* _Stated problem_:
Reproduce the listing exactly, with no pictures in your copy.

* BEGIN Data block *

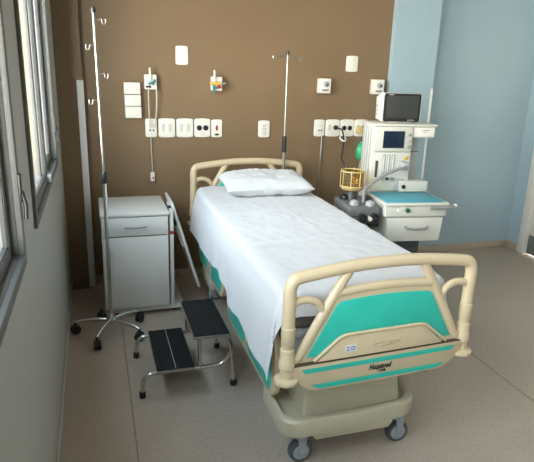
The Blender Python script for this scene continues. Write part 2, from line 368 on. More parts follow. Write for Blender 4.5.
def mirror(pts): return [(-x, z) for x, z in pts]
def endboard(name, yc, face, lettering):
    """beige moulded end: face = -1 looks toward -y"""
    # the tube frame is the board's own mesh
    bm = NB()
    XO = 0.402
    path = [(-XO, yc, 0.495), (-XO, yc, 0.70), (-XO, yc, 0.80), (-XO+0.001, yc, 0.846), (-XO+0.010, yc, 0.873), (-XO+0.032, yc, 0.889), (-0.30, yc, 0.899), (-0.15, yc, 0.915), (0, yc, 0.920)]
    path += [(-x, y, z) for x, y, z in path[-2::-1]]
    sp = smooth_path(path, 5)
    tube(bm, sp, [0.0245]*len(sp), seg=16, sx=0.92, sy=1.0, up=(0, 1, 0))
    board = obj(name, bm, 'beige', bed)
    f = face
    # struts, arcs and frame around the teal inlay
    bm = NB()
    for s in (-1, 1):
        tube(bm, smooth_path([(s*0.160, yc, 0.918), (s*0.172, yc, 0.888), (s*0.205, yc, 0.835), (s*0.300, yc, 0.668), (s*0.352, yc, 0.572), (s*0.375, yc, 0.555)], 5), 0.020, seg=12, sx=0.8, sy=1.0, up=(0, 1, 0))
        tube(bm, smooth_path([(s*0.388, yc, 0.785), (s*0.368, yc, 0.797), (s*0.330, yc, 0.800), (s*0.290, yc, 0.783), (s*0.262, yc, 0.745)], 5), 0.0155, seg=12, sx=0.85, sy=1.0, up=(0, 1, 0))
    tube(bm, smooth_path([(-0.215, yc, 0.812), (-0.10, yc, 0.821), (0, yc, 0.824), (0.10, yc, 0.821), (0.215, yc, 0.812)], 5), 0.019, seg=12, sx=0.8, sy=1.0, up=(0, 1, 0))
    obj('strut_frame', bm, 'beige', board)
    # backing panel, and the lower panel with rounded ends
    up_ = [(-0.378, 0.545), (-0.35, 0.59), (-0.222, 0.815), (-0.10, 0.822), (0, 0.824), (0.10, 0.822), (0.222, 0.815), (0.35, 0.59), (0.378, 0.545)]
    obj('upper_panel', PR(up_, yc-0.010, yc+0.010), 'beige', board)
    teal = [(-0.328, 0.566), (-0.212, 0.770), (-0.196, 0.781), (-0.10, 0.789), (0, 0.792), (0.10, 0.789), (0.196, 0.781), (0.212, 0.770), (0.328, 0.566)]
    a, b_ = (yc+f*0.010, yc+f*0.0135); obj('inlay', PR(teal, min(a, b_), max(a, b_), bev=0.001), 'teal', board)
    # raised trapezoid shield below the inlay
    trap = [(-0.284, 0.546), (-0.272, 0.560), (-0.192, 0.632), (-0.172, 0.640), (0.172, 0.640), (0.192, 0.632), (0.272, 0.560), (0.284, 0.546)]
    a, b_ = (yc+f*0.009, yc+f*0.026); sh = obj('shield', PR(trap, min(a, b_), max(a, b_), bev=0.004), 'beige', board)
    bm = NB(); tube(bm, round_path([(-0.300, yc+f*0.022, 0.552), (-0.186, yc+f*0.024, 0.646), (0.186, yc+f*0.024, 0.646), (0.300, yc+f*0.022, 0.552)], 0.03), 0.0065, seg=10)
    obj('rim', bm, 'beige', sh)
    low = [(-0.405, 0.538), (0.405, 0.538), (0.400, 0.520), (0.380, 0.490), (0.345, 0.452), (0.312, 0.430), (0.285, 0.422), (0, 0.418), (-0.285, 0.422), (-0.312, 0.430), (-0.345, 0.452), (-0.380, 0.490), (-0.400, 0.520)]
    lp = obj('lower_panel', PR(low, yc-0.024, yc+0.024, bev=0.006), 'beige', board)
    bm = NB(); box(bm, (-0.392, yc-0.0225, 0.5375), (0.392, yc+0.0225, 0.5412)); obj('seam', bm, 'seam', board)
    y0, y1 = sorted((yc+f*0.022, yc+f*0.0255))
    obj('stripe', PR([(-0.335, 0.504), (0.335, 0.504), (0.350, 0.524), (-0.350, 0.524)], y0, y1), 'teal', lp)
    obj('stripe', PR([(-0.270, 0.4305), (0.270, 0.4305), (0.308, 0.4505), (-0.308, 0.4505)], y0, y1), 'teal', lp)
    # post sleeves, collars and flanged feet
    for s in (-1, 1):
        bm = NB(); x = s*XO
        lathe(bm, [(0.0225, 0.700), (0.0265, 0.697), (0.0265, 0.630), (0.0235, 0.626), (0.0235, 0.612), (0.0275, 0.608), (0.0275, 0.568), (0.031, 0.563), (0.031, 0.532), (0.026, 0.526), (0.0265, 0.492), (0.046, 0.485), (0.0485, 0.478), (0.046, 0.470), (0.030, 0.462), (0.0, 0.460)], (x, yc, 0), seg=22)
        obj('post_sleeve', bm, 'beige', board)
    if lettering:
        y0, y1 = sorted((yc+f*0.0255, yc+f*0.0268))
        stk = obj('sticker', PR(rrect(-0.172, 0.572, -0.122, 0.600, 0.003), y0, y1), 'sticker', sh)
        bm = NB()
        for zz, xs in ((0.592, ((-0.167, -0.152), (-0.148, -0.128))), (0.585, ((-0.165, -0.158), (-0.15, -0.14), (-0.136, -0.127))), (0.578, ((-0.167, -0.15), (-0.145, -0.13)))):
            for x0, x1 in xs: box(bm, (x0, min(y0, y1)-0.0006, zz-0.002), (x1, y0+0.0002, zz+0.002))
        obj('printing', bm, 'ink2', stk)
        def text(body, size, loc, m, parent, ext, shear=0.0, name='lettering', sx=1.0):
            cu = bpy.data.curves.new(name, 'FONT'); cu.body = body; cu.size = size; cu.extrude = ext; cu.shear = shear; cu.align_x = 'CENTER'; cu.align_y = 'CENTER'; cu.resolution_u = 3
            cu.offset = 0.0006
            o = bpy.data.objects.new(name, cu); COL.objects.link(o)
            dg = bpy.context.evaluated_depsgraph_get(); me = bpy.data.meshes.new_from_object(o.evaluated_get(dg))
            bpy.data.objects.remove(o); bpy.data.curves.remove(cu)
            me.transform(Matrix.Translation(Vector(loc)) @ Matrix.Rotation(PI/2, 4, 'X') @ Matrix.Diagonal((sx, 1, 1, 1)))
            o = bpy.data.objects.new(name, me); COL.objects.link(o); me.materials.clear(); me.materials.append(M[m]); o.parent = parent
            return o
        text('Hospimed', 0.034, (-0.008, yc-0.0255, 0.484), 'ink', lp, 0.0008, 0.35, 'script', 0.72)
        text('Ltda', 0.016, (0.006, yc-0.0255, 0.464), 'ink', lp, 0.0006, 0.25, 'script', 1.0)
        text('hospimed', 0.044, (0.012, yc-0.0265, 0.590), 'beige', sh, 0.0022, 0.0, 'embossed_word', 0.72)
    return board
foot = endboard('footboard', 0.0, -1, True)
foot.location = (0.0, FY, -0.008); foot.rotation_euler = (0, 0, math.radians(3.0))
head = endboard('headboard', 0.0, -1, False)
head.location = (0.0, HY, 0.036); head.rotation_euler = (0, 0, math.radians(1.0))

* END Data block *

* _Worked answer_:
The Blender Python script for this scene continues. Write part 2, from line 368 on. More parts follow. Write for Blender 4.5.
def mirror(pts): return [(-x, z) for x, z in pts]
def endboard(name, yc, face, lettering):
    """beige moulded end: face = -1 looks toward -y"""
    # the tube frame is the board's own mesh
    bm = NB()
    XO = 0.402
    path = [(-XO, yc, 0.495), (-XO, yc, 0.70), (-XO, yc, 0.80), (-XO+0.001, yc, 0.846), (-XO+0.010, yc, 0.873), (-XO+0.032, yc, 0.889), (-0.30, yc, 0.899), (-0.15, yc, 0.915), (0, yc, 0.920)]
    path += [(-x, y, z) for x, y, z in path[-2::-1]]
    sp = smooth_path(path, 5)
    tube(bm, sp, [0.0245]*len(sp), seg=16, sx=0.92, sy=1.0, up=(0, 1, 0))
    board = obj(name, bm, 'beige', bed)
    f = face
    # struts, arcs and frame around the teal inlay
    bm = NB()
    for s in (-1, 1):
        tube(bm, smooth_path([(s*0.160, yc, 0.918), (s*0.172, yc, 0.888), (s*0.205, yc, 0.835), (s*0.300, yc, 0.668), (s*0.352, yc, 0.572), (s*0.375, yc, 0.555)], 5), 0.020, seg=12, sx=0.8, sy=1.0, up=(0, 1, 0))
        tube(bm, smooth_path([(s*0.388, yc, 0.785), (s*0.368, yc, 0.797), (s*0.330, yc, 0.800), (s*0.290, yc, 0.783), (s*0.262, yc, 0.745)], 5), 0.0155, seg=12, sx=0.85, sy=1.0, up=(0, 1, 0))
    tube(bm, smooth_path([(-0.215, yc, 0.812), (-0.10, yc, 0.821), (0, yc, 0.824), (0.10, yc, 0.821), (0.215, yc, 0.812)], 5), 0.019, seg=12, sx=0.8, sy=1.0, up=(0, 1, 0))
    obj('strut_frame', bm, 'beige', board)
    # backing panel, and the lower panel with rounded ends
    up_ = [(-0.378, 0.545), (-0.35, 0.59), (-0.222, 0.815), (-0.10, 0.822), (0, 0.824), (0.10, 0.822), (0.222, 0.815), (0.35, 0.59), (0.378, 0.545)]
    obj('upper_panel', PR(up_, yc-0.010, yc+0.010), 'beige', board)
    teal = [(-0.328, 0.566), (-0.212, 0.770), (-0.196, 0.781), (-0.10, 0.789), (0, 0.792), (0.10, 0.789), (0.196, 0.781), (0.212, 0.770), (0.328, 0.566)]
    a, b_ = (yc+f*0.010, yc+f*0.0135); obj('inlay', PR(teal, min(a, b_), max(a, b_), bev=0.001), 'teal', board)
    # raised trapezoid shield below the inlay
    trap = [(-0.284, 0.546), (-0.272, 0.560), (-0.192, 0.632), (-0.172, 0.640), (0.172, 0.640), (0.192, 0.632), (0.272, 0.560), (0.284, 0.546)]
    a, b_ = (yc+f*0.009, yc+f*0.026); sh = obj('shield', PR(trap, min(a, b_), max(a, b_), bev=0.004), 'beige', board)
    bm = NB(); tube(bm, round_path([(-0.300, yc+f*0.022, 0.552), (-0.186, yc+f*0.024, 0.646), (0.186, yc+f*0.024, 0.646), (0.300, yc+f*0.022, 0.552)], 0.03), 0.0065, seg=10)
    obj('rim', bm, 'beige', sh)
    low = [(-0.405, 0.538), (0.405, 0.538), (0.400, 0.520), (0.380, 0.490), (0.345, 0.452), (0.312, 0.430), (0.285, 0.422), (0, 0.418), (-0.285, 0.422), (-0.312, 0.430), (-0.345, 0.452), (-0.380, 0.490), (-0.400, 0.520)]
    lp = obj('lower_panel', PR(low, yc-0.024, yc+0.024, bev=0.006), 'beige', board)
    bm = NB(); box(bm, (-0.392, yc-0.0225, 0.5375), (0.392, yc+0.0225, 0.5412)); obj('seam', bm, 'seam', board)
    y0, y1 = sorted((yc+f*0.022, yc+f*0.0255))
    obj('stripe', PR([(-0.335, 0.504), (0.335, 0.504), (0.350, 0.524), (-0.350, 0.524)], y0, y1), 'teal', lp)
    obj('stripe', PR([(-0.270, 0.4305), (0.270, 0.4305), (0.308, 0.4505), (-0.308, 0.4505)], y0, y1), 'teal', lp)
    # post sleeves, collars and flanged feet
    for s in (-1, 1):
        bm = NB(); x = s*XO
        lathe(bm, [(0.0225, 0.700), (0.0265, 0.697), (0.0265, 0.630), (0.0235, 0.626), (0.0235, 0.612), (0.0275, 0.608), (0.0275, 0.568), (0.031, 0.563), (0.031, 0.532), (0.026, 0.526), (0.0265, 0.492), (0.046, 0.485), (0.0485, 0.478), (0.046, 0.470), (0.030, 0.462), (0.0, 0.460)], (x, yc, 0), seg=22)
        obj('post_sleeve', bm, 'beige', board)
    if lettering:
        y0, y1 = sorted((yc+f*0.0255, yc+f*0.0268))
        stk = obj('sticker', PR(rrect(-0.172, 0.572, -0.122, 0.600, 0.003), y0, y1), 'sticker', sh)
        bm = NB()
        for zz, xs in ((0.592, ((-0.167, -0.152), (-0.148, -0.128))), (0.585, ((-0.165, -0.158), (-0.15, -0.14), (-0.136, -0.127))), (0.578, ((-0.167, -0.15), (-0.145, -0.13)))):
            for x0, x1 in xs: box(bm, (x0, min(y0, y1)-0.0006, zz-0.002), (x1, y0+0.0002, zz+0.002))
        obj('printing', bm, 'ink2', stk)
        def text(body, size, loc, m, parent, ext, shear=0.0, name='lettering', sx=1.0):
            cu = bpy.data.curves.new(name, 'FONT'); cu.body = body; cu.size = size; cu.extrude = ext; cu.shear = shear; cu.align_x = 'CENTER'; cu.align_y = 'CENTER'; cu.resolution_u = 3
            cu.offset = 0.0006
            o = bpy.data.objects.new(name, cu); COL.objects.link(o)
            dg = bpy.context.evaluated_depsgraph_get(); me = bpy.data.meshes.new_from_object(o.evaluated_get(dg))
            bpy.data.objects.remove(o); bpy.data.curves.remove(cu)
            me.transform(Matrix.Translation(Vector(loc)) @ Matrix.Rotation(PI/2, 4, 'X') @ Matrix.Diagonal((sx, 1, 1, 1)))
            o = bpy.data.objects.new(name, me); COL.objects.link(o); me.materials.clear(); me.materials.append(M[m]); o.parent = parent
            return o
        text('Hospimed', 0.034, (-0.008, yc-0.0255, 0.484), 'ink', lp, 0.0008, 0.35, 'script', 0.72)
        text('Ltda', 0.016, (0.006, yc-0.0255, 0.464), 'ink', lp, 0.0006, 0.25, 'script', 1.0)
        text('hospimed', 0.044, (0.012, yc-0.0265, 0.590), 'beige', sh, 0.0022, 0.0, 'embossed_word', 0.72)
    return board
foot = endboard('footboard', 0.0, -1, True)
foot.location = (0.0, FY, -0.008); foot.rotation_euler = (0, 0, math.radians(3.0))
head = endboard('headboard', 0.0, -1, False)
head.location = (0.0, HY, 0.036); head.rotation_euler = (0, 0, math.radians(1.0))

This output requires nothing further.